What I learned designing for systems that think

Designing for AI-powered products requires understanding not only user behavior, but also how the model itself operates. This article explores the shift from traditional systems to probabilistic outputs, and the 4 principles that keep UX work grounded: making uncertainty visible, designing for failure, returning control to users, and delivering clear system feedback.

7 min read

UX design has always demanded that we understand complex systems and find the clearest path for people through them. That work, rooted in research, behavioral observation, and validation, hasn't changed with AI.

What has changed is the system itself. Before, we designed for predictable outputs: the same input always produced the same result. Now, the system learns, interprets, and responds in variable ways. It can fail in ways you didn't anticipate. It can get things right in ways nobody expected.

This adds a new layer to the designer's responsibility. We still need to understand users. We now also need to understand how the model behaves so that we can design experiences that remain trustworthy even when the output is uncertain.

A Real Problem, on a Production Line

In partnership with an automotive company and Google Cloud, we built a manufacturing defect inspection PWA integrating Google Cloud Vision AI with SAP. The computer vision model classified defects in industrial parts in real time.

High precision, but not absolute precision. On a production line, a wrong classification has a real cost.

The most important design decision wasn't about layout or visual hierarchy. It was about when the human operator needed to step in.

The flow was designed so the system would present its classification alongside its confidence level, and the operator always has the final word before any irreversible action. The interface didn't hide the model's uncertainty. It made that uncertainty readable.

That project was recognized at Google Cloud Next '26, and it confirmed something I had been building toward: transparency in AI products isn't an optional feature. It's a foundational UX requirement.

Four Principles That Guide My Work

Make uncertainty visible. If the model is 67% confident in a response, the user needs to know. Not to confuse them, but to help them calibrate their own decision. Hiding uncertainty creates false confidence and increases the risk of error.

Design for failure, not just success. The happy path is the easy part. The real work is in the hard cases: what happens when the AI returns something unexpected? When the user disagrees with the suggestion? These states deserve as much attention as the main flow.

Return control when it matters. Some decisions have real consequences for real people. No model, no matter how accurate, should make those decisions alone.
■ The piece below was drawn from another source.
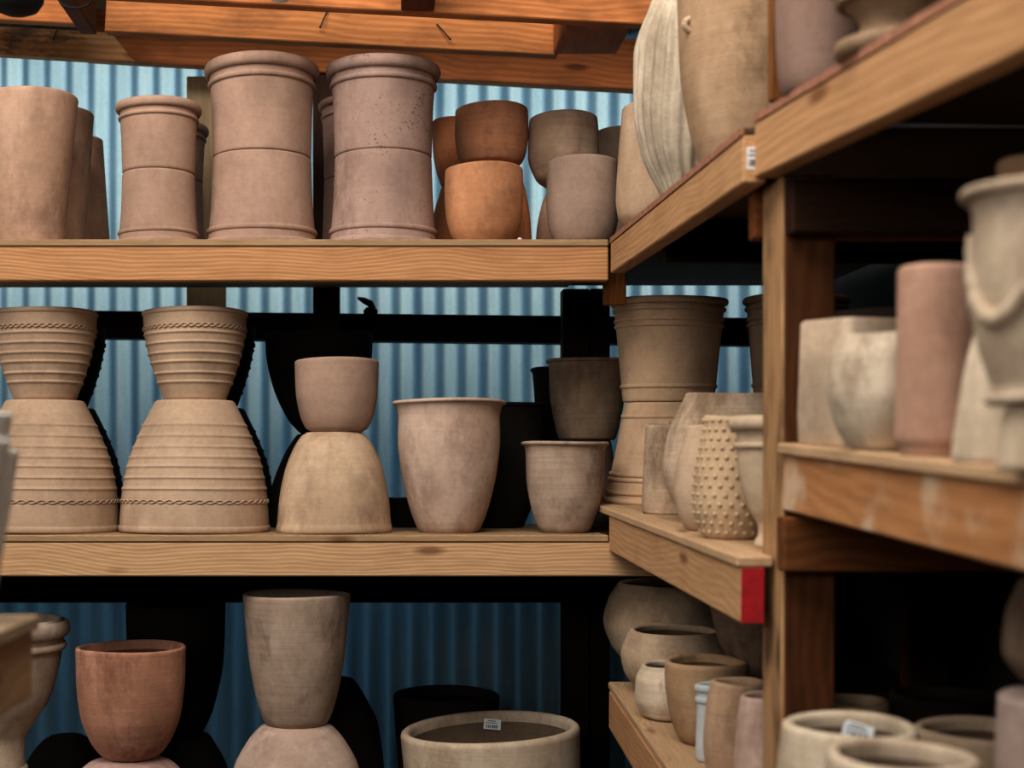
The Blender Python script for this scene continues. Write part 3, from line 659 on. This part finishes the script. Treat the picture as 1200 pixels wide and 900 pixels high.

Design needs to make human intervention accessible and frictionless.

System feedback is part of the experience. When AI acts, the user needs to understand what happened, why, and what they can do next. In AI products, the response doesn't follow a fixed script. Feedback needs to be clear even when behavior is variable.

Why This Matters Now

Many products are incorporating AI quickly, but most interfaces still treat the model as a black box that delivers answers. The user clicks, the AI responds, end of interaction.

That approach hides a cost that shows up later: people who stop using the product because they don't understand what happened, because they made an error they couldn't fix, or because they simply don't trust what the system does.

Designers don't build AI models. But we are the professionals best equipped to translate the behavior of those models into something people can understand, use, and correct when needed.

This work is still being defined. And the answer, as it turns out, isn't entirely new. As Kate Moran, VP at Nielsen Norman Group, puts it:

"When designing with new tech, lean on old best practices."

The foundations of UX, clarity, user control, error recovery, trust, have never been more relevant. The systems got smarter. The work of understanding people didn't get easier. It got more necessary.